◆ Your task: Could every line of the data be printed exactly as it reads?
# Supplied records start
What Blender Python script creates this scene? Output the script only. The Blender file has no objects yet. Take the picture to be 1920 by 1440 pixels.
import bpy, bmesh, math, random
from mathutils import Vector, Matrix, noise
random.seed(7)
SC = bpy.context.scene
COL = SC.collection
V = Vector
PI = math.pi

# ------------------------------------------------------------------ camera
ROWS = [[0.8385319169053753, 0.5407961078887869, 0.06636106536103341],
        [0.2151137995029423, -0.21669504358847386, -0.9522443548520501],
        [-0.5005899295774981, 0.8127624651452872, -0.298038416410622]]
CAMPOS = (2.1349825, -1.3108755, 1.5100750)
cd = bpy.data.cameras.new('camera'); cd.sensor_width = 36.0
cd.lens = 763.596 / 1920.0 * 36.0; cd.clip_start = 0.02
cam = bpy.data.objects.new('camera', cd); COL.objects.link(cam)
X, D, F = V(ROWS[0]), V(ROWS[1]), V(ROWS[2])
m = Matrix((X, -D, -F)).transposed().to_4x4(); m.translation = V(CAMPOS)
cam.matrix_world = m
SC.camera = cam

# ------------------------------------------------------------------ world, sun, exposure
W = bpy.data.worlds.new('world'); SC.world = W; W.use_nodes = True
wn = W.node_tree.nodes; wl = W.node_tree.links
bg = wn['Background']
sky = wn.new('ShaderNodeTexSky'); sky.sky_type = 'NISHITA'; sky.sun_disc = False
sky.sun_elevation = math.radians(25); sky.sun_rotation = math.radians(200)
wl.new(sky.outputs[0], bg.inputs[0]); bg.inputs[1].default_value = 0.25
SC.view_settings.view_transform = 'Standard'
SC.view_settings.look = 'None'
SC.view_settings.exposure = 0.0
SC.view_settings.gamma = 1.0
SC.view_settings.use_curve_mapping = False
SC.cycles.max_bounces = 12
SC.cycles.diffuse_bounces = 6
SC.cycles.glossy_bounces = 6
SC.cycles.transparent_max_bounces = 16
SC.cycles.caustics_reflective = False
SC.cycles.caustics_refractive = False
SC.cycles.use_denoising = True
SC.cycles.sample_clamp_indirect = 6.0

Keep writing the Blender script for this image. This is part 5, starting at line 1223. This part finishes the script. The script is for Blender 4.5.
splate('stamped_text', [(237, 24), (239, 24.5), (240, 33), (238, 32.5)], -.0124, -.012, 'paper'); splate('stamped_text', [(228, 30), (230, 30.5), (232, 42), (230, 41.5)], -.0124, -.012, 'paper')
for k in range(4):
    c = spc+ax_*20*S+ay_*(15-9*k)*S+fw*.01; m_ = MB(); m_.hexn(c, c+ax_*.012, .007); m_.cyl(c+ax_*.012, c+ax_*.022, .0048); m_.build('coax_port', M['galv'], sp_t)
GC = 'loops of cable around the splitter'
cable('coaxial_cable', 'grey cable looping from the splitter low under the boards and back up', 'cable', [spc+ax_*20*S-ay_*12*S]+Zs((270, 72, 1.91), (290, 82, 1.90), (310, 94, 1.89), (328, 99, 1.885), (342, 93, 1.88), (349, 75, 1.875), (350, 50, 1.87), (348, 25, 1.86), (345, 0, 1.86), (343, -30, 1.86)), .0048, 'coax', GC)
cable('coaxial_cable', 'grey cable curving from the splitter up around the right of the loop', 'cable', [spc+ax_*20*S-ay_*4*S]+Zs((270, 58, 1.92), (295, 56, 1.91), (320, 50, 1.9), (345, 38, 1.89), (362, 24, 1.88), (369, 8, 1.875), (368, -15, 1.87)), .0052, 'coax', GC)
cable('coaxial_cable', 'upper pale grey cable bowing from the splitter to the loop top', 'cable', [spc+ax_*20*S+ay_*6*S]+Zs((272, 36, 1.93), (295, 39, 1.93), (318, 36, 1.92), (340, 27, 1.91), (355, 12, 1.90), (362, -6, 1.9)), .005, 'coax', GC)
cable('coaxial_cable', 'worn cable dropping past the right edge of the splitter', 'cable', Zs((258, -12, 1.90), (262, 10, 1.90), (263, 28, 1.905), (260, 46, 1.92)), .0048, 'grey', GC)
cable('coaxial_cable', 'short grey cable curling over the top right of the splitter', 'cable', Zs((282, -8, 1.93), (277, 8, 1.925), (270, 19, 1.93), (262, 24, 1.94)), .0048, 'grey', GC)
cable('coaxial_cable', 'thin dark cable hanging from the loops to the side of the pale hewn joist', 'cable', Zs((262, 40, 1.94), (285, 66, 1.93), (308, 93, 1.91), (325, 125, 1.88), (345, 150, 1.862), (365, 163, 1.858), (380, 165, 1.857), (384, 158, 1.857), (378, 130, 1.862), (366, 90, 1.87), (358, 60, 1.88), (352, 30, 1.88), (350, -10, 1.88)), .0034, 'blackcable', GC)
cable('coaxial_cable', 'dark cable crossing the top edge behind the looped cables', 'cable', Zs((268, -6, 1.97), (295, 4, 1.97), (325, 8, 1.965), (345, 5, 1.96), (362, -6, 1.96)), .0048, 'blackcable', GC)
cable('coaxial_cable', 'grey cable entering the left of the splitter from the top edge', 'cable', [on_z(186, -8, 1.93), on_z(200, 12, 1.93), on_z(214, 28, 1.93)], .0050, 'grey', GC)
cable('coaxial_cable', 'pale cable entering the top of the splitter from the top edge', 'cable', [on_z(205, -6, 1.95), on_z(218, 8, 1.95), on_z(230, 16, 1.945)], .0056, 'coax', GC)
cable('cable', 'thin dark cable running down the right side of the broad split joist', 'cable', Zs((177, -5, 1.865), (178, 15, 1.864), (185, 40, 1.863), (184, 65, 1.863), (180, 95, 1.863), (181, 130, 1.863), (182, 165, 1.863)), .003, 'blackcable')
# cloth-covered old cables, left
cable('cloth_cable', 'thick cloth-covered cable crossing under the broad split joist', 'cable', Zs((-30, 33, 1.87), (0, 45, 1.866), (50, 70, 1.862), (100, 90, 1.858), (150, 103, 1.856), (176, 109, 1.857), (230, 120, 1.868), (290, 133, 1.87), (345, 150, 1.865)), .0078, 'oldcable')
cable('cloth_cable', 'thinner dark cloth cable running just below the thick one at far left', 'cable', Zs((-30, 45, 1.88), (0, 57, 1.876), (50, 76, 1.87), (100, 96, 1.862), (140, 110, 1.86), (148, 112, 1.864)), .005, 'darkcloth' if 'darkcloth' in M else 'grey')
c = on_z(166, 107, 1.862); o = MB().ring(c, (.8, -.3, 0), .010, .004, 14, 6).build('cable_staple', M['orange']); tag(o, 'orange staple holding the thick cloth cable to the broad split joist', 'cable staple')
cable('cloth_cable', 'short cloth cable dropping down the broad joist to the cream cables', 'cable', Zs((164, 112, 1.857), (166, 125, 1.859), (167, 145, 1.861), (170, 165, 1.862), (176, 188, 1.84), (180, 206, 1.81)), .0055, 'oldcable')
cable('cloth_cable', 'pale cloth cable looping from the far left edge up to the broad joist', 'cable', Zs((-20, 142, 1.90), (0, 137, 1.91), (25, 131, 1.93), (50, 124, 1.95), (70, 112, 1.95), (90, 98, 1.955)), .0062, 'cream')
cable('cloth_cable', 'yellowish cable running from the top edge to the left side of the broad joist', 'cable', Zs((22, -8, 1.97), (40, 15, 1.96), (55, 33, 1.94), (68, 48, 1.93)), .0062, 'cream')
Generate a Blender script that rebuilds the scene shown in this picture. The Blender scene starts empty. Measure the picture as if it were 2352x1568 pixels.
# Supplied records end
◆ Exercise response:
What Blender Python script creates this scene? Output the script only. The Blender file has no objects yet. Take the picture to be 1920 by 1440 pixels.
import bpy, bmesh, math, random
from mathutils import Vector, Matrix, noise
random.seed(7)
SC = bpy.context.scene
COL = SC.collection
V = Vector
PI = math.pi

# ------------------------------------------------------------------ camera
ROWS = [[0.8385319169053753, 0.5407961078887869, 0.06636106536103341],
        [0.2151137995029423, -0.21669504358847386, -0.9522443548520501],
        [-0.5005899295774981, 0.8127624651452872, -0.298038416410622]]
CAMPOS = (2.1349825, -1.3108755, 1.5100750)
cd = bpy.data.cameras.new('camera'); cd.sensor_width = 36.0
cd.lens = 763.596 / 1920.0 * 36.0; cd.clip_start = 0.02
cam = bpy.data.objects.new('camera', cd); COL.objects.link(cam)
X, D, F = V(ROWS[0]), V(ROWS[1]), V(ROWS[2])
m = Matrix((X, -D, -F)).transposed().to_4x4(); m.translation = V(CAMPOS)
cam.matrix_world = m
SC.camera = cam

# ------------------------------------------------------------------ world, sun, exposure
W = bpy.data.worlds.new('world'); SC.world = W; W.use_nodes = True
wn = W.node_tree.nodes; wl = W.node_tree.links
bg = wn['Background']
sky = wn.new('ShaderNodeTexSky'); sky.sky_type = 'NISHITA'; sky.sun_disc = False
sky.sun_elevation = math.radians(25); sky.sun_rotation = math.radians(200)
wl.new(sky.outputs[0], bg.inputs[0]); bg.inputs[1].default_value = 0.25
SC.view_settings.view_transform = 'Standard'
SC.view_settings.look = 'None'
SC.view_settings.exposure = 0.0
SC.view_settings.gamma = 1.0
SC.view_settings.use_curve_mapping = False
SC.cycles.max_bounces = 12
SC.cycles.diffuse_bounces = 6
SC.cycles.glossy_bounces = 6
SC.cycles.transparent_max_bounces = 16
SC.cycles.caustics_reflective = False
SC.cycles.caustics_refractive = False
SC.cycles.use_denoising = True
SC.cycles.sample_clamp_indirect = 6.0

Keep writing the Blender script for this image. This is part 5, starting at line 1223. This part finishes the script. The script is for Blender 4.5.
splate('stamped_text', [(237, 24), (239, 24.5), (240, 33), (238, 32.5)], -.0124, -.012, 'paper'); splate('stamped_text', [(228, 30), (230, 30.5), (232, 42), (230, 41.5)], -.0124, -.012, 'paper')
for k in range(4):
    c = spc+ax_*20*S+ay_*(15-9*k)*S+fw*.01; m_ = MB(); m_.hexn(c, c+ax_*.012, .007); m_.cyl(c+ax_*.012, c+ax_*.022, .0048); m_.build('coax_port', M['galv'], sp_t)
GC = 'loops of cable around the splitter'
cable('coaxial_cable', 'grey cable looping from the splitter low under the boards and back up', 'cable', [spc+ax_*20*S-ay_*12*S]+Zs((270, 72, 1.91), (290, 82, 1.90), (310, 94, 1.89), (328, 99, 1.885), (342, 93, 1.88), (349, 75, 1.875), (350, 50, 1.87), (348, 25, 1.86), (345, 0, 1.86), (343, -30, 1.86)), .0048, 'coax', GC)
cable('coaxial_cable', 'grey cable curving from the splitter up around the right of the loop', 'cable', [spc+ax_*20*S-ay_*4*S]+Zs((270, 58, 1.92), (295, 56, 1.91), (320, 50, 1.9), (345, 38, 1.89), (362, 24, 1.88), (369, 8, 1.875), (368, -15, 1.87)), .0052, 'coax', GC)
cable('coaxial_cable', 'upper pale grey cable bowing from the splitter to the loop top', 'cable', [spc+ax_*20*S+ay_*6*S]+Zs((272, 36, 1.93), (295, 39, 1.93), (318, 36, 1.92), (340, 27, 1.91), (355, 12, 1.90), (362, -6, 1.9)), .005, 'coax', GC)
cable('coaxial_cable', 'worn cable dropping past the right edge of the splitter', 'cable', Zs((258, -12, 1.90), (262, 10, 1.90), (263, 28, 1.905), (260, 46, 1.92)), .0048, 'grey', GC)
cable('coaxial_cable', 'short grey cable curling over the top right of the splitter', 'cable', Zs((282, -8, 1.93), (277, 8, 1.925), (270, 19, 1.93), (262, 24, 1.94)), .0048, 'grey', GC)
cable('coaxial_cable', 'thin dark cable hanging from the loops to the side of the pale hewn joist', 'cable', Zs((262, 40, 1.94), (285, 66, 1.93), (308, 93, 1.91), (325, 125, 1.88), (345, 150, 1.862), (365, 163, 1.858), (380, 165, 1.857), (384, 158, 1.857), (378, 130, 1.862), (366, 90, 1.87), (358, 60, 1.88), (352, 30, 1.88), (350, -10, 1.88)), .0034, 'blackcable', GC)
cable('coaxial_cable', 'dark cable crossing the top edge behind the looped cables', 'cable', Zs((268, -6, 1.97), (295, 4, 1.97), (325, 8, 1.965), (345, 5, 1.96), (362, -6, 1.96)), .0048, 'blackcable', GC)
cable('coaxial_cable', 'grey cable entering the left of the splitter from the top edge', 'cable', [on_z(186, -8, 1.93), on_z(200, 12, 1.93), on_z(214, 28, 1.93)], .0050, 'grey', GC)
cable('coaxial_cable', 'pale cable entering the top of the splitter from the top edge', 'cable', [on_z(205, -6, 1.95), on_z(218, 8, 1.95), on_z(230, 16, 1.945)], .0056, 'coax', GC)
cable('cable', 'thin dark cable running down the right side of the broad split joist', 'cable', Zs((177, -5, 1.865), (178, 15, 1.864), (185, 40, 1.863), (184, 65, 1.863), (180, 95, 1.863), (181, 130, 1.863), (182, 165, 1.863)), .003, 'blackcable')
# cloth-covered old cables, left
cable('cloth_cable', 'thick cloth-covered cable crossing under the broad split joist', 'cable', Zs((-30, 33, 1.87), (0, 45, 1.866), (50, 70, 1.862), (100, 90, 1.858), (150, 103, 1.856), (176, 109, 1.857), (230, 120, 1.868), (290, 133, 1.87), (345, 150, 1.865)), .0078, 'oldcable')
cable('cloth_cable', 'thinner dark cloth cable running just below the thick one at far left', 'cable', Zs((-30, 45, 1.88), (0, 57, 1.876), (50, 76, 1.87), (100, 96, 1.862), (140, 110, 1.86), (148, 112, 1.864)), .005, 'darkcloth' if 'darkcloth' in M else 'grey')
c = on_z(166, 107, 1.862); o = MB().ring(c, (.8, -.3, 0), .010, .004, 14, 6).build('cable_staple', M['orange']); tag(o, 'orange staple holding the thick cloth cable to the broad split joist', 'cable staple')
cable('cloth_cable', 'short cloth cable dropping down the broad joist to the cream cables', 'cable', Zs((164, 112, 1.857), (166, 125, 1.859), (167, 145, 1.861), (170, 165, 1.862), (176, 188, 1.84), (180, 206, 1.81)), .0055, 'oldcable')
cable('cloth_cable', 'pale cloth cable looping from the far left edge up to the broad joist', 'cable', Zs((-20, 142, 1.90), (0, 137, 1.91), (25, 131, 1.93), (50, 124, 1.95), (70, 112, 1.95), (90, 98, 1.955)), .0062, 'cream')
cable('cloth_cable', 'yellowish cable running from the top edge to the left side of the broad joist', 'cable', Zs((22, -8, 1.97), (40, 15, 1.96), (55, 33, 1.94), (68, 48, 1.93)), .0062, 'cream')
Generate a Blender script that rebuilds the scene shown in this picture. The Blender scene starts empty. Measure the picture as if it were 2352x1568 pixels.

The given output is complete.